India halfway to meeting 2020 GHG target despite rising emissions

Published 04:15 on January 25, 2016  /  Last updated at 19:20 on January 25, 2016  /  Asia Pacific, Other APAC  /  No Comments

India’s greenhouse gas output rose 64% between 2000 and 2010 but CO2 emissions per unit of GDP fell 12% after 2005, half the reductions it aims to achieve by 2020, according to the nation’s first Biennial Update Report to the UNFCCC.

India’s greenhouse gas output rose 64% between 2000 and 2010 but CO2 emissions per unit of GDP fell 12% after 2005, half the reductions it aims to achieve by 2020, according to the nation’s first Biennial Update Report to the UNFCCC.
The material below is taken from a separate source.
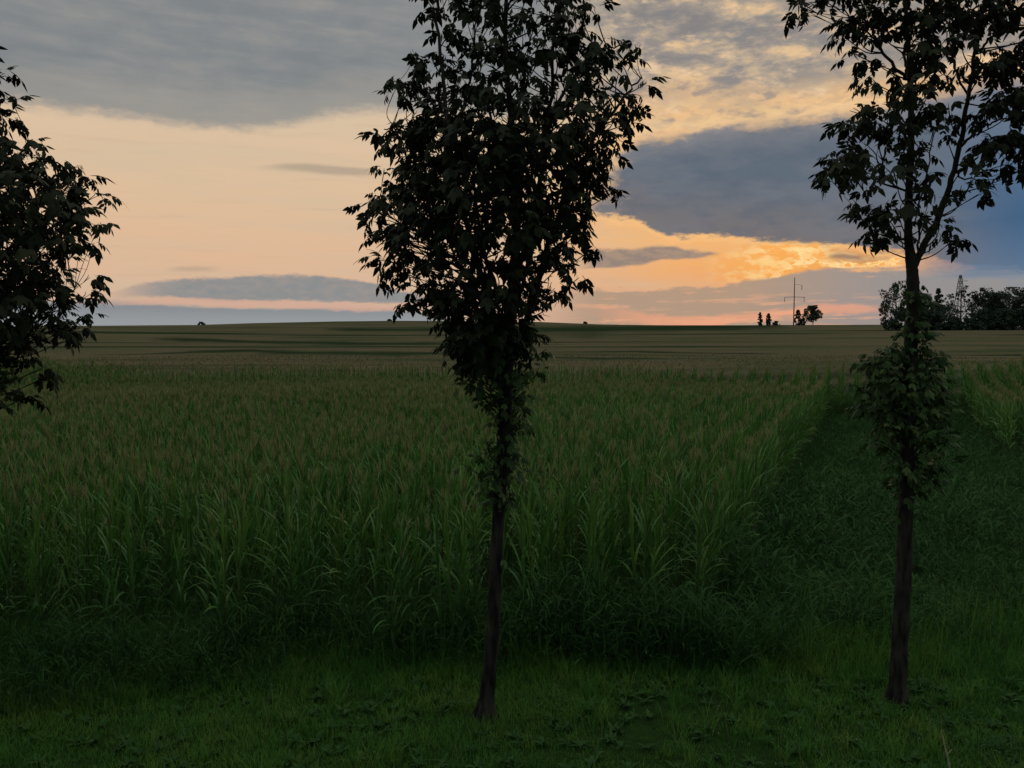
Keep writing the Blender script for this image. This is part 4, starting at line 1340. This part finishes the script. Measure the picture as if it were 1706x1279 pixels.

The report, not yet published on the UNFCCC website, showed that India emitted 2.136 billion tonnes of CO2e in 2010 excluding LULUCF, representing an increase of 64% on 2000 levels, according to a statement by the Ministry of Environment, Forest and Climate Change.

Around 12% of those emissions were stored in forest sinks, taking India’s final emissions for 2010 to 1.884 billion tonnes.

“The emission intensity of GDP has reduced by 12% from 2005 to 2010, on course to meeting the voluntary target of 20-25% reduction in emission intensity of GDP by 2020,” Environment Minister Prakash Javadekar said in the report.

This was the first time India submitted its Biennial Update Report, and it will be subject to an international review process within the UNFCCC, along with other countries’ reports.

On a per capita basis, India’s 2010 emissions were 1.56 tonnes of CO2e, according to the report, less than a quarter of neighbouring China.

The energy sector, including transport, accounted for 71% of India’s GHG emissions. Agriculture contributed 18%, with industry at 8% and waste at 3% making up the remainder.

Last October, India released its post-2020 emission target, pledging to cut emission intensity 33-35% below 2005 levels by 2030, and said its combined mitigation and adaptation targets would require investments of some $2.5 trillion.

The mitigation target was described as “medium” by analysts Climate Action Tracker, who said India’s target to get 40% of its electricity from non-fossil sources in 2030 alone would lead to a bigger cut of 41.5% in emission intensity, more than the target aims for.